Clouds Over Honduras

Clouds Over Honduras
Sam Badger, Giorgio Cafiero and Foreign Policy In Focus on January 27, 2014 - 3:32 PM

Honduras’s new president, Juan Orlando Hernández, takes office on January 27. However, given ongoing questions about his victory in November’s election, the legitimacy of Hernández’s presidency remains in doubt. On this shaky democratic mandate, Hernández will likely continue to militarize Honduran society while implementing more of the neoliberal economic measures that have increased income inequality in the country since the 2009 coup d’état, which deposed the populist president Manuel Zelaya.
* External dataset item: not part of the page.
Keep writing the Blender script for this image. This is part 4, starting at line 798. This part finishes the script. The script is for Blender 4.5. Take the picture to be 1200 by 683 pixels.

These developments bode poorly for the consolidation of democracy in Honduras, where the military has committed human rights violations with impunity throughout the post-coup era. Continued repression in this increasingly polarized country will dim hopes for regional stability and democratization in post-coup Honduras.

A Return to Democracy?

In anticipation of November’s election, many Hondurans held high hopes about a return to democracy four years after the military ousted the democratically elected Zelaya and installed a right-wing caretaker government. Zelaya’s supporters largely boycotted the 2009 election that followed the coup, pushing turnout below fifty-one percent and casting a pall on the vote, which was overseen by the coup authorities and protested by the region’s left-leaning governments. While the Honduran constitution barred Zelaya from running in the 2013 presidential election, his loyalists decided to participate and supported his wife, Xiomara Castro.

As the presidential candidate of the Libre Party, which was created by anti-coup activists in the aftermath of Zelaya’s ouster, Castro offered a vision for Honduras that greatly contrasted with Hernández’s. Although in agreement with Hernández that Honduras’s dire homicide crisis needed to be addressed, Castro opposed Hernández’s calls for deploying more soldiers on the streets, instead calling on the military to secure the country’s international borders from drug traffickers. While speaking of a “new Honduras,” Castro emphasized support for her husband’s progressive policies. Her campaign received widespread support from many elements of Honduran civil society, including prominent artists and writers, low-income Hondurans and indigenous communities.